Output the records exactly. Include every line.
━━ RECORDS FOR THE TASK
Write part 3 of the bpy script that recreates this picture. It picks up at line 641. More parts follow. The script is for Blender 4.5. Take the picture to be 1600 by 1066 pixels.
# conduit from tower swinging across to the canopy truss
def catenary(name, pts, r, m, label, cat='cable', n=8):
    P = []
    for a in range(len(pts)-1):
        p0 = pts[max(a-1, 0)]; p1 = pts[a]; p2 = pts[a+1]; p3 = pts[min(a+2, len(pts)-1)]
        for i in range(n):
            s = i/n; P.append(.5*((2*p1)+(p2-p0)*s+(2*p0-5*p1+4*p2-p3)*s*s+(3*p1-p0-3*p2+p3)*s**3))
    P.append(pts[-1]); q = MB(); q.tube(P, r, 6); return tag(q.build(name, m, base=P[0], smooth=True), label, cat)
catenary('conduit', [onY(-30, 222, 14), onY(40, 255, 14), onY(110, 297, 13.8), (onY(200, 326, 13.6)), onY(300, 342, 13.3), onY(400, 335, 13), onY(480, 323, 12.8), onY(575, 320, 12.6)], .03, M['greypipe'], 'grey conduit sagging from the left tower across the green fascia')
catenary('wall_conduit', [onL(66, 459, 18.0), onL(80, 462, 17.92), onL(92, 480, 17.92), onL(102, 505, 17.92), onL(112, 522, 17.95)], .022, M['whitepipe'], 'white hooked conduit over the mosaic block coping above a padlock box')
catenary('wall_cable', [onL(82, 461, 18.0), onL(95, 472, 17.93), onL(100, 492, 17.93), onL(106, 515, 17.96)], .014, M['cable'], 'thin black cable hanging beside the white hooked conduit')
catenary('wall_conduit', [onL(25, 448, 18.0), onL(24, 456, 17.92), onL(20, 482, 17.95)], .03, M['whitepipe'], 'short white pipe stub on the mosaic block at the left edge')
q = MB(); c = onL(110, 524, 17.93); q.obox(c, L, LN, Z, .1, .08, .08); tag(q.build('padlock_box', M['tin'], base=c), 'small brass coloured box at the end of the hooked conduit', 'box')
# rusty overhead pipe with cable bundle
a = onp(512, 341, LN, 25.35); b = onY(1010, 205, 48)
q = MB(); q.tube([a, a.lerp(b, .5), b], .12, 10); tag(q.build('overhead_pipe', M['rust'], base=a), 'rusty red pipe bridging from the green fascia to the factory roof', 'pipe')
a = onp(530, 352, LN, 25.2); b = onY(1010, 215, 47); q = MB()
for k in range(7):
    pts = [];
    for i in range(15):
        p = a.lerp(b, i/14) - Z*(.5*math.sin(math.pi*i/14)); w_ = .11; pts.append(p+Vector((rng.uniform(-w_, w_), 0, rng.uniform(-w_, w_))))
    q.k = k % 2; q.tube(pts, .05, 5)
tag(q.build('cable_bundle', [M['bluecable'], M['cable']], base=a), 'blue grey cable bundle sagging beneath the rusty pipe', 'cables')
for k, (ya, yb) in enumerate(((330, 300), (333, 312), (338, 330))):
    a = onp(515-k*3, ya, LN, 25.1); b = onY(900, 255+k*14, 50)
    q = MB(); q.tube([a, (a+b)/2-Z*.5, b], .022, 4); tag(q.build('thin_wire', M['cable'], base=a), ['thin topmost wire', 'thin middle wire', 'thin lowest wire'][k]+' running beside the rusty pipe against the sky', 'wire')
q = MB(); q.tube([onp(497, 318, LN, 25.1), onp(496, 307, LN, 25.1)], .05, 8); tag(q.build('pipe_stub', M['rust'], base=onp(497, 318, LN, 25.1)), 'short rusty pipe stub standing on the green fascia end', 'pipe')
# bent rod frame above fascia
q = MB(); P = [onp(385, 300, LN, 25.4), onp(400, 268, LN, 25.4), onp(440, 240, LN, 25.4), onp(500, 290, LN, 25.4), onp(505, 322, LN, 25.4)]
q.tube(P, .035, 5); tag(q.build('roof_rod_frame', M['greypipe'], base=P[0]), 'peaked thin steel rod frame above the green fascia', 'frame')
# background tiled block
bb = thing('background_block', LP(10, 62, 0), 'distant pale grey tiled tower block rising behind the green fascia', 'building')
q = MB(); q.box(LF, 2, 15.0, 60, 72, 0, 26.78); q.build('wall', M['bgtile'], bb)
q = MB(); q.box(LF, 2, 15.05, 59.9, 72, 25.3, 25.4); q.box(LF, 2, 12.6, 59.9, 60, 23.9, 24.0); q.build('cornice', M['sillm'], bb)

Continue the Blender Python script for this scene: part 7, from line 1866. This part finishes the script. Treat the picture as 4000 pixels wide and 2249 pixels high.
━━━━
▶ [EXPECTED ANSWER]:
Write part 3 of the bpy script that recreates this picture. It picks up at line 641. More parts follow. The script is for Blender 4.5. Take the picture to be 1600 by 1066 pixels.
# conduit from tower swinging across to the canopy truss
def catenary(name, pts, r, m, label, cat='cable', n=8):
    P = []
    for a in range(len(pts)-1):
        p0 = pts[max(a-1, 0)]; p1 = pts[a]; p2 = pts[a+1]; p3 = pts[min(a+2, len(pts)-1)]
        for i in range(n):
            s = i/n; P.append(.5*((2*p1)+(p2-p0)*s+(2*p0-5*p1+4*p2-p3)*s*s+(3*p1-p0-3*p2+p3)*s**3))
    P.append(pts[-1]); q = MB(); q.tube(P, r, 6); return tag(q.build(name, m, base=P[0], smooth=True), label, cat)
catenary('conduit', [onY(-30, 222, 14), onY(40, 255, 14), onY(110, 297, 13.8), (onY(200, 326, 13.6)), onY(300, 342, 13.3), onY(400, 335, 13), onY(480, 323, 12.8), onY(575, 320, 12.6)], .03, M['greypipe'], 'grey conduit sagging from the left tower across the green fascia')
catenary('wall_conduit', [onL(66, 459, 18.0), onL(80, 462, 17.92), onL(92, 480, 17.92), onL(102, 505, 17.92), onL(112, 522, 17.95)], .022, M['whitepipe'], 'white hooked conduit over the mosaic block coping above a padlock box')
catenary('wall_cable', [onL(82, 461, 18.0), onL(95, 472, 17.93), onL(100, 492, 17.93), onL(106, 515, 17.96)], .014, M['cable'], 'thin black cable hanging beside the white hooked conduit')
catenary('wall_conduit', [onL(25, 448, 18.0), onL(24, 456, 17.92), onL(20, 482, 17.95)], .03, M['whitepipe'], 'short white pipe stub on the mosaic block at the left edge')
q = MB(); c = onL(110, 524, 17.93); q.obox(c, L, LN, Z, .1, .08, .08); tag(q.build('padlock_box', M['tin'], base=c), 'small brass coloured box at the end of the hooked conduit', 'box')
# rusty overhead pipe with cable bundle
a = onp(512, 341, LN, 25.35); b = onY(1010, 205, 48)
q = MB(); q.tube([a, a.lerp(b, .5), b], .12, 10); tag(q.build('overhead_pipe', M['rust'], base=a), 'rusty red pipe bridging from the green fascia to the factory roof', 'pipe')
a = onp(530, 352, LN, 25.2); b = onY(1010, 215, 47); q = MB()
for k in range(7):
    pts = [];
    for i in range(15):
        p = a.lerp(b, i/14) - Z*(.5*math.sin(math.pi*i/14)); w_ = .11; pts.append(p+Vector((rng.uniform(-w_, w_), 0, rng.uniform(-w_, w_))))
    q.k = k % 2; q.tube(pts, .05, 5)
tag(q.build('cable_bundle', [M['bluecable'], M['cable']], base=a), 'blue grey cable bundle sagging beneath the rusty pipe', 'cables')
for k, (ya, yb) in enumerate(((330, 300), (333, 312), (338, 330))):
    a = onp(515-k*3, ya, LN, 25.1); b = onY(900, 255+k*14, 50)
    q = MB(); q.tube([a, (a+b)/2-Z*.5, b], .022, 4); tag(q.build('thin_wire', M['cable'], base=a), ['thin topmost wire', 'thin middle wire', 'thin lowest wire'][k]+' running beside the rusty pipe against the sky', 'wire')
q = MB(); q.tube([onp(497, 318, LN, 25.1), onp(496, 307, LN, 25.1)], .05, 8); tag(q.build('pipe_stub', M['rust'], base=onp(497, 318, LN, 25.1)), 'short rusty pipe stub standing on the green fascia end', 'pipe')
# bent rod frame above fascia
q = MB(); P = [onp(385, 300, LN, 25.4), onp(400, 268, LN, 25.4), onp(440, 240, LN, 25.4), onp(500, 290, LN, 25.4), onp(505, 322, LN, 25.4)]
q.tube(P, .035, 5); tag(q.build('roof_rod_frame', M['greypipe'], base=P[0]), 'peaked thin steel rod frame above the green fascia', 'frame')
# background tiled block
bb = thing('background_block', LP(10, 62, 0), 'distant pale grey tiled tower block rising behind the green fascia', 'building')
q = MB(); q.box(LF, 2, 15.0, 60, 72, 0, 26.78); q.build('wall', M['bgtile'], bb)
q = MB(); q.box(LF, 2, 15.05, 59.9, 72, 25.3, 25.4); q.box(LF, 2, 12.6, 59.9, 60, 23.9, 24.0); q.build('cornice', M['sillm'], bb)

Continue the Blender Python script for this scene: part 7, from line 1866. This part finishes the script. Treat the picture as 4000 pixels wide and 2249 pixels high.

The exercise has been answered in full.